Erhältlich als Band 17 der Reihe Glanzlichter der Buchkunst
Mit dem „Goldenen Buch von Pfäfers“ verwahrt das Stiftsarchiv in St. Gallen seit 1838 ein in mehrfacher Hinsicht äußerst bemerkenswertes Dokument mittelalterlicher Kunst- und Kulturgeschichte.
In ihrer vorliegenden Form verbindet die Handschrift drei unterschiedliche Teile:
Teil 1 (fol. Iv–28v) enthält ein Evangelistar mit späteren Eintragungen von Urbaren (aus dem frühen 14. Jh.). Der Buchschmuck umfasst vier ganzseitige Evangelistendarstellungen und zahlreiche Goldinitialen. Entstehungszeit: letztes Viertel des 11. Jh.s. Dem engeren Umkreis der Reichenauer Buchmalerei zuzuweisen.
Teil 2 (fol. 29r–40v) enthält eine Liste der Äbte von Pfäfers, Besitzaufzeichnungen und Rechtstexte. Durchgehend kolorierte Federzeichnungen. Entstehungszeit: um 1400, Pfäfers.
Teil 3 (fol. 41r–52v) enthält die deutsche Übersetzung der im Evangelistarteil nachgetragenen lateinischen Offnungen und Rechtstexte. Entstehungszeit: um 1450, Pfäfers.

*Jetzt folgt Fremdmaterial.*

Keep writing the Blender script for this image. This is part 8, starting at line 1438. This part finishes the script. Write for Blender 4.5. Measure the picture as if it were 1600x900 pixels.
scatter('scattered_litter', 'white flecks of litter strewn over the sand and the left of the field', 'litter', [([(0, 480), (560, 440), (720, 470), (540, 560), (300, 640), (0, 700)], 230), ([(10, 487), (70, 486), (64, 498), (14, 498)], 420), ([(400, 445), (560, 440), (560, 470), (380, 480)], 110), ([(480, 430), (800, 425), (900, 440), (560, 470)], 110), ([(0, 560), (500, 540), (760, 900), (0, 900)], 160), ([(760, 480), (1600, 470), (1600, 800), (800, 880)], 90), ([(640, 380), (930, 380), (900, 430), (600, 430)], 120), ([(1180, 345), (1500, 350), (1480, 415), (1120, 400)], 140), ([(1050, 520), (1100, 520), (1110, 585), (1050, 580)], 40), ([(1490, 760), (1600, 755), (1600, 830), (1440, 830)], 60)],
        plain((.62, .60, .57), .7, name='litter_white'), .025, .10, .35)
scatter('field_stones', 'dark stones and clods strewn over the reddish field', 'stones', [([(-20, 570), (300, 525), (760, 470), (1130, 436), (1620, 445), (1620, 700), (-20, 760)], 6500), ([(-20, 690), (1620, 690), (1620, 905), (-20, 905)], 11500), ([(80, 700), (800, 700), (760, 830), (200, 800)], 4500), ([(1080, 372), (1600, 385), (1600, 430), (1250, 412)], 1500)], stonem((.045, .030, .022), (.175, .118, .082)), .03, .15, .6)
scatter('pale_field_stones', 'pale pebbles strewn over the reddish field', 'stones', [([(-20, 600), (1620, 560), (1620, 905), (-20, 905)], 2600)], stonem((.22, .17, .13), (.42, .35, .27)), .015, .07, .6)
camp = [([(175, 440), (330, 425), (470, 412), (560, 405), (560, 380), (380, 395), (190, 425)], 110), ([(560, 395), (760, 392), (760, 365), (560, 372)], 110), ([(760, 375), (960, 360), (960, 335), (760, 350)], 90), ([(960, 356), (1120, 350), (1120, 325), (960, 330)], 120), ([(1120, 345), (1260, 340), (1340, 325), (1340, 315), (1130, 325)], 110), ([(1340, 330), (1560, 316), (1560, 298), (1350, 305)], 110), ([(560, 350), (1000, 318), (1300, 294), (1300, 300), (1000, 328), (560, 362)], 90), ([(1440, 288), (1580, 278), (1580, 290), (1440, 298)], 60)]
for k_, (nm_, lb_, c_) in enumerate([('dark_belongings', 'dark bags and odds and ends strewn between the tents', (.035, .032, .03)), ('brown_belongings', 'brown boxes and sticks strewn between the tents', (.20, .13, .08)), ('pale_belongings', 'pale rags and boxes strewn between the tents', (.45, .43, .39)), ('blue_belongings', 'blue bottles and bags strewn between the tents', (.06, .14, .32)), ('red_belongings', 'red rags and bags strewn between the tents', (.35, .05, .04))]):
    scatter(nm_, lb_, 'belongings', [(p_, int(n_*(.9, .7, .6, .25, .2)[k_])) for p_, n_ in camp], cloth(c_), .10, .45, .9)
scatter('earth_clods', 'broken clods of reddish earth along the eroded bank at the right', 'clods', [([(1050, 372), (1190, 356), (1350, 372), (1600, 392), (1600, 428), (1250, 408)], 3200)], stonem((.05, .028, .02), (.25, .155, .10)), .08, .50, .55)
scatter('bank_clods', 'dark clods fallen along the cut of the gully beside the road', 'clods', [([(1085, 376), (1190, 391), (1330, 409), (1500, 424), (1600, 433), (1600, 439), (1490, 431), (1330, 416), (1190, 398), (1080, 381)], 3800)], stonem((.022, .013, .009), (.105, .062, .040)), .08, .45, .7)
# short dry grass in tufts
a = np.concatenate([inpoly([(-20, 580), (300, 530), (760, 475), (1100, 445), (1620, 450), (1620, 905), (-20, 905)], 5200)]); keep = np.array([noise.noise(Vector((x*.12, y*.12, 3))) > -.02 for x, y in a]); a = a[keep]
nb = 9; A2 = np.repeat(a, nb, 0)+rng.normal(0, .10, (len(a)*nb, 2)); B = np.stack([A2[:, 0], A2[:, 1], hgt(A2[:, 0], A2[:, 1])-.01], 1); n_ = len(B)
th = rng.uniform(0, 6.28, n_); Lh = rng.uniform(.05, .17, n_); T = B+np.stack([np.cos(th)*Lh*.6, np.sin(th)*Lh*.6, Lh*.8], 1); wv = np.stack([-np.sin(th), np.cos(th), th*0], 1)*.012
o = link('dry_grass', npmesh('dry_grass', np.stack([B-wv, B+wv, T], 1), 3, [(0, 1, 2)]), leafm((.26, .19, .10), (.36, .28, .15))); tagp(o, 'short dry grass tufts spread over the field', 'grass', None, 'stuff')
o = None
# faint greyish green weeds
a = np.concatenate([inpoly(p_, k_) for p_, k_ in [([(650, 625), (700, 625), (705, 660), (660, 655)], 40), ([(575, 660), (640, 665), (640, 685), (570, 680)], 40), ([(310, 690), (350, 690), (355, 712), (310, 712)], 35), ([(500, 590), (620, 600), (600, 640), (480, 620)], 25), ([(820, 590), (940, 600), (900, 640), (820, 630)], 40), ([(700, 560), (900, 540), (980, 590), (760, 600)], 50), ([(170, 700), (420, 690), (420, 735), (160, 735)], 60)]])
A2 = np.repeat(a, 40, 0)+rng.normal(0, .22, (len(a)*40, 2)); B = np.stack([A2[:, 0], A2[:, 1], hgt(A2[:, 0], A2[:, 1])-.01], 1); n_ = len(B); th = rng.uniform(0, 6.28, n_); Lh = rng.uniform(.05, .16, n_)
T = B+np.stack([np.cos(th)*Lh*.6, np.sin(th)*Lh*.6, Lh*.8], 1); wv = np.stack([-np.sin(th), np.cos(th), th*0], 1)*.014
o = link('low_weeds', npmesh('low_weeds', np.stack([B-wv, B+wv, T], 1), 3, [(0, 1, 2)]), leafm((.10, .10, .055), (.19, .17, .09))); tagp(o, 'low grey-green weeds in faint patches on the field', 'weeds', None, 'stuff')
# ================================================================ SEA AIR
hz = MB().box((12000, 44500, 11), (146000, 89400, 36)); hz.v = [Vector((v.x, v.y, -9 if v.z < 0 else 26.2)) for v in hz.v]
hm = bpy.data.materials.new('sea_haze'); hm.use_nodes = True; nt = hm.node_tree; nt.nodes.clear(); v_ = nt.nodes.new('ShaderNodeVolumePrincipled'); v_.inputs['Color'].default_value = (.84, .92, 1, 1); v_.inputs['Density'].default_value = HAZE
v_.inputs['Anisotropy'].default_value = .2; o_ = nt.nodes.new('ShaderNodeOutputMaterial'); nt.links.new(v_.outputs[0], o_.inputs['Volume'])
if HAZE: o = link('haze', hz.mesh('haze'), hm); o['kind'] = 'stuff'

Die Bedeutung und wirtschaftliche Stärke der Abtei Pfäfers, die seit 740 zu einem geistlichen Zentrum von enormer Ausstrahlung herangewachsen war, werden in der erlesenen Ausstattung des Evangelistars deutlich.
Vier ganzseitige, wie Tafelbilder gerahmte, mit kostbarem marmorierten Purpurgrund unterlegte Darstellungen der Evangelisten markieren den Beginn der einzelnen Evangelien. Formal und stilistisch stehen diese Miniaturen mit ihren kulissenartig verwendeten Architekturen, der stilisierten Pflanzenornamentik der aufwendigen Rahmung sowie dem Kopftypus und der Physiognomie der Figuren noch ganz in der Tradition der berühmten Schule des Reichenauer Klosters.
Gliedernde und schmückende Funktion vereinen zudem die sorgfältig ausgeführten Initialen zu den 31 ausgewählten, als Lesungen im Gottesdienst verwendeten Evangelientexten. Farbige Hintergründe und Konturen erhöhen die Leuchtkraft der goldenen, vegetabil überwucherten Buchstabenschäfte.
Eine typengeschichtliche Rarität stellt die zweispaltige Anlage des Textes dar. Sie findet sich in keinem anderen der bisher bekannten ottonisch-salischen Evangelistare. Das dominierende formale Gestaltungselement des zweiten Abschnittes stellen die Doppelarkaden dar, in deren Bogenöffnungen der Text eingeschrieben ist. Über ihnen erscheinen die historischen Figuren hoher geistlicher Würdenträger. An diesen kolorierten Federzeichnungen lassen sich deutlich Merkmale des Internationalen Weichen Stils ablesen, womit der Liber Aureus zu einem der ganz seltenen Zeugnisse dieses Stils in der Buchkunst zählt.
Der Kunsthistoriker wird am Liber Aureus vor allem die Präsenz zweier unterschiedlicher Stilepochen – des ottonisch-salischen und des Internationalen Weichen Stils – schätzen, der Liturgiewissenschaftler wird die mit Johannes, Lukas, Markus und Matthäus in seltener Abfolge gereihten Evangelientexte hervorheben, Historiker und Rechtshistoriker werden die aufschlussreichen Eintragungen zur Organisation und Verwaltung sowie über Besitz- und Rechtsverhältnisse der Abtei Pfäfers würdigen.
Die Bedeutung des Goldenen Buches geht jedoch über solche Einzelbetrachtungen weit hinaus. In der Verbindung der unterschiedlichen Texte, die ihre geistigen und materiellen Lebensgrundlagen betreffen, umspannt der Codex gleichsam die Existenz der Mönche von Pfäfers.
Mit dem Liber Viventium bildet der Liber Aureus ein Corpus, das zu den bedeutendsten Memorialbüchern des Mittelalters gehört. Seinen Namen verdankt das „Goldene Buch“ zum einen dem sehr aufwendigen Goldschmuck der Miniaturen und Initialen, zum anderen aber auch den vergoldeten Silberbeschlägen seines prunkvollen Renaissance-Einbandes: Die um 1590 gearbeiteten, auf rotem Samt liegenden, fein ziselierten Reliefs belegen die große religiöse und politische Bedeutung, die der Abtei Pfäfers noch in dieser Zeit zukam.